Affine cipher

The affine cipher generalizes Caesar (the case where a = 1) by allowing a multiplication in addition to the shift. It’s the bridge between hand cipher and algebraic cipher.

Principle

Each plaintext letter of rank x (with A = 0, B = 1, …, Z = 25) is transformed by:

C(x) = (a · x + b) mod 26
D(y) = a⁻¹ · (y − b) mod 26

The key is the pair (a, b).
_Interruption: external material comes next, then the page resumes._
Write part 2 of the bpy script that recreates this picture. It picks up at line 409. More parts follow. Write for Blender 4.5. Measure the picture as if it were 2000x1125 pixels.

For the mapping to be bijective (and thus reversible), a must be coprime to 26. Allowed values are a ∈ {1, 3, 5, 7, 9, 11, 15, 17, 19, 21, 23, 25} — that’s 12 options. b can take any value from 0 to 25.

Total valid keys: 12 × 26 = 312. Better than Caesar (25 keys), but far from secure.

Example

With (a, b) = (5, 8), encrypting CIPHERCHRONICLE:

C (2)  → (5·2 + 8)  mod 26 = 18 → S
I (8)  → (5·8 + 8)  mod 26 = 22 → W
P (15) → (5·15 + 8) mod 26 = 5  → F
H (7)  → (5·7 + 8)  mod 26 = 17 → R
E (4)  → (5·4 + 8)  mod 26 = 2  → C

Result: SWFRCPSRPAVWSLC.

Variants and special cases

• Caesar: a = 1, only the shift varies.
• Atbash: a = 25 (≡ −1), b = 25 — reverses the alphabet.
• Pure multiplicative: b = 0, only multiplication applies.

Weaknesses

The affine cipher inherits the classic two weaknesses:

• Brute force: only 312 keys, testable in seconds.
• Frequency analysis: still a monoalphabetic substitution, so the most frequent letter likely encodes E.
• Two known pairs solve it: if you guess two plaintext letters (via a common word), you get a linear system in two unknowns — and (a, b) falls out instantly.

In CipherChronicle

The affine cipher introduces modular arithmetic into the puzzle experience. Grids built on it ask the player to spot two anchors (a short word, a proper noun) and then solve the system — a puzzle more mathematical than linguistic.